Who would have expected a jihad in the drive-thru line? (McDonald’s Italy)
This is the latest in a string of jihadist incidents in Brescia. Note the arrest of the imam, mentioned at the end of the article. Didn’t he read all the Qur’an’s peaceful teachings? From The Independent, with thanks to LGF:
An apparent attempt to blow up a McDonald’s drive-in restaurant in northern Italy was foiled on Sunday but the suspected terrorist died when his car exploded with him strapped inside.
Witnesses said a man, later identified as Moustafa Chaouki, a native of Casablanca, drove his Fiat Tempra into the queue of cars waiting at the restaurant in Brescia, 100km east of Milan, at 10 pm. His car contained four cylinders of kitchen gas, each with a capacity of more than 70 litres.
Police believe he opened the taps of the cylinders, filling the car with gas. Witnesses said he then suddenly opened the driver’s door, and the car detonated into a fireball.
A woman in the car directly behind the Fiat, told the daily, Corriere della Sera: “I had just said to my boyfriend, ‘Don’t you smell something strange?’ Then there was the blast. That man didn’t even try to get out of the car. He stayed there, immobile in his seat, with one leg out of the door.”
About 20 customers were inside the restaurant, and a firefighter told Corriere: “We arrived within three minutes, and it was fortunate that we did because we succeeded in containing the explosion, chilling some of the gas cylinders inside the car.”
Otherwise, the unnamed officer added, the cylinders could have exploded, firing lethal metal fragments through the restaurant windows and possibly igniting other cylinders of carbon dioxide belonging to the restaurant which were close to the burning car.
Moustafa Chaouki was born in Casablanca, Morocco, in 1968 and was a resident of Brescia. Yesterday the assistant prosecutor of the city, Roberta di Martino, who is also the city’s anti-terrorism boss, would only say of the incident: “It was not an accidental occurrence.”

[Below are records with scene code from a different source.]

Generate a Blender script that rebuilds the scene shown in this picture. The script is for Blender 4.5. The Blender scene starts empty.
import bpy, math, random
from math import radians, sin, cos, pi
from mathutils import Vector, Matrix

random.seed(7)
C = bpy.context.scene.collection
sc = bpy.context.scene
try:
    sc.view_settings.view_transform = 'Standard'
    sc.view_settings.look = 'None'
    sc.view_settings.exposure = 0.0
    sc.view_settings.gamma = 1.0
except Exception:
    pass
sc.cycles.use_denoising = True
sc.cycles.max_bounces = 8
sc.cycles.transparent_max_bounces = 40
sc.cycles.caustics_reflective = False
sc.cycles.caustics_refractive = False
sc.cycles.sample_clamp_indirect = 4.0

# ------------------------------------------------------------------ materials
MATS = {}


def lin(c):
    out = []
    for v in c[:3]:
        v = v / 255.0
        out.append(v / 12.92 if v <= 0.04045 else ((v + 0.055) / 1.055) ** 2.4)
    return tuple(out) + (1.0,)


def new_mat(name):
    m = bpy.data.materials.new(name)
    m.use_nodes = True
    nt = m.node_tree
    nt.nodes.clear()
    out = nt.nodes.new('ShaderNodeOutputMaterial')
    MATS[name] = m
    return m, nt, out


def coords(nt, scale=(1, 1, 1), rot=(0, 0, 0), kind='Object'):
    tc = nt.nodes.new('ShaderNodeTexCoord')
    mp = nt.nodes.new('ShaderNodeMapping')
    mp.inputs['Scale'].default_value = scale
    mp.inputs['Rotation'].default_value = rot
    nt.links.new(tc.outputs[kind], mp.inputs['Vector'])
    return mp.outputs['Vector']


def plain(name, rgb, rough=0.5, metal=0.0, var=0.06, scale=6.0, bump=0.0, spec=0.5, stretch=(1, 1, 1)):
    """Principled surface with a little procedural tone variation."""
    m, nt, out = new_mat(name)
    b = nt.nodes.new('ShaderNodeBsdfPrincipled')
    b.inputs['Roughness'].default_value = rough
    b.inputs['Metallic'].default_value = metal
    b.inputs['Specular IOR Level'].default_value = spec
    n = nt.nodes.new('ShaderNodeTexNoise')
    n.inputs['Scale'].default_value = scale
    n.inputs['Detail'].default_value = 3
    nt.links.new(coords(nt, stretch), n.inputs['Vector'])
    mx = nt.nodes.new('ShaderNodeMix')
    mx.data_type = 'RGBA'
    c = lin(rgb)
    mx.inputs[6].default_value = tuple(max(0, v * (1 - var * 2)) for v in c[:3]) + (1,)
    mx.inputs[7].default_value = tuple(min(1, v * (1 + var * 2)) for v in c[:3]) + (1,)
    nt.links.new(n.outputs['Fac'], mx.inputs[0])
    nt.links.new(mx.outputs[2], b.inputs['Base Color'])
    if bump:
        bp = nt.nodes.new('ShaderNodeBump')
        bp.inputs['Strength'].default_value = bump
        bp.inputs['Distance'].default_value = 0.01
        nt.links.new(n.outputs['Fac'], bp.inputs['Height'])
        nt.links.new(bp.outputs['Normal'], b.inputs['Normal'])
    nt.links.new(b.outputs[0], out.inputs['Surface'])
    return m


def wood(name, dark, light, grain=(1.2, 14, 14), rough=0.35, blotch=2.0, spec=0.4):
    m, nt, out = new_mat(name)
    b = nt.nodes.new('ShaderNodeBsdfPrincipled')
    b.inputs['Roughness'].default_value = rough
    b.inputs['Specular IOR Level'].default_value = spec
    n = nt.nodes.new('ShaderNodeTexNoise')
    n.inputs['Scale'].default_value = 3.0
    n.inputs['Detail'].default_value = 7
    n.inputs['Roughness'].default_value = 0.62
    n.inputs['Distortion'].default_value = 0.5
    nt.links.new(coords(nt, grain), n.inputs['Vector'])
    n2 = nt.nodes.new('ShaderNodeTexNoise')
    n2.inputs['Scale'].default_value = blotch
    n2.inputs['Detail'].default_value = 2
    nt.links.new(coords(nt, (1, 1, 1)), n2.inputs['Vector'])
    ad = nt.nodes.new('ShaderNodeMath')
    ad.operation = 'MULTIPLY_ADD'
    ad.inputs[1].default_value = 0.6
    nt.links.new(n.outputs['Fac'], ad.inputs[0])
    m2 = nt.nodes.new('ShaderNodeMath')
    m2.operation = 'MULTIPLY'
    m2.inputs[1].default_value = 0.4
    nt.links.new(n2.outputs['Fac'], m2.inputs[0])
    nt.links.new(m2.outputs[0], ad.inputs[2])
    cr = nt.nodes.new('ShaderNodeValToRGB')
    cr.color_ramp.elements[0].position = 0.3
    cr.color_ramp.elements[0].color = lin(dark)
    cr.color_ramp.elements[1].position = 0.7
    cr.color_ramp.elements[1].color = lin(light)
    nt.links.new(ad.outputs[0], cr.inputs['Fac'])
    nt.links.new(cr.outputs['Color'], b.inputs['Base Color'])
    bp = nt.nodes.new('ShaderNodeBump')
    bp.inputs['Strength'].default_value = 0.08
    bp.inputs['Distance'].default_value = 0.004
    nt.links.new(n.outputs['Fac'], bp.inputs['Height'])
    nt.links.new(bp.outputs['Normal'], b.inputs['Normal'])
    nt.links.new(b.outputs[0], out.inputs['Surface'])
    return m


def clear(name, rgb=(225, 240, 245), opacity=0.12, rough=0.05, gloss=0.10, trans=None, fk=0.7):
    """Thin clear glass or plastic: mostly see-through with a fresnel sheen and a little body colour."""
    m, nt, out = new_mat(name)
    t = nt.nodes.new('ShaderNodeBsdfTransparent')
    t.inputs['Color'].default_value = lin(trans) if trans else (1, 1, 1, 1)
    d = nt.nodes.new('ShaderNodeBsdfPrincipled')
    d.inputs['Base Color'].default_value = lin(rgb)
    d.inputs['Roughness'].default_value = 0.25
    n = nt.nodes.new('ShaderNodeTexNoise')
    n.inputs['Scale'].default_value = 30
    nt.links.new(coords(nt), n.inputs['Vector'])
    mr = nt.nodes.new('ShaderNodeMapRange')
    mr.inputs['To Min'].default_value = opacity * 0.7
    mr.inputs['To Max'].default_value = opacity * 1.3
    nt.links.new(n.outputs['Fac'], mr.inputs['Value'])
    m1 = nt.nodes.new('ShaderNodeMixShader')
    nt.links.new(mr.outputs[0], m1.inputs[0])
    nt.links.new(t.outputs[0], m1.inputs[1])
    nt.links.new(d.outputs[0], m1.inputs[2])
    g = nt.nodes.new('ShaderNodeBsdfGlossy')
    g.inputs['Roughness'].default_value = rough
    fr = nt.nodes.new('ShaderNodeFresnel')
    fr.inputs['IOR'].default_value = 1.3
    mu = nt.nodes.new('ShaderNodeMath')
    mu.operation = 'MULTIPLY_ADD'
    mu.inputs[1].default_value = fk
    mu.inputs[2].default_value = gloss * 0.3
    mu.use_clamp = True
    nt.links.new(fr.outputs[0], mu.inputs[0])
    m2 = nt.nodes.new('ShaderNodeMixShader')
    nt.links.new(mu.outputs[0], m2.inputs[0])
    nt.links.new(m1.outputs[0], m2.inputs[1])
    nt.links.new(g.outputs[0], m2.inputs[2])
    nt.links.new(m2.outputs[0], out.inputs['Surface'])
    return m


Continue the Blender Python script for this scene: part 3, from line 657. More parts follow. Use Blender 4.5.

Last year, a Palestinian with a Kuwaiti passport, Al Khatib Muhammad, died in his car after it exploded close to a synagogue in the town of Modena, 160 kms south-east of Brescia. The crime is still unsolved.
And prosecutors in Brescia are also investigating an imam linked to the Iraq-based Islamist terror group Ansar-al-Islam, who was arrested one year ago.
Mourad Trabelsi, the former imam of a mosque in the town of Cremona, 50km south-west of Brescia, was arrested in April last year, after being under surveillance by the Brescia authorities for three years.
Investigators believe he helped raise funds for terrorist activities, recruited would-be terrorists and acted as the intermediary between a cell of Italy-based terrorists and international terrorist groups.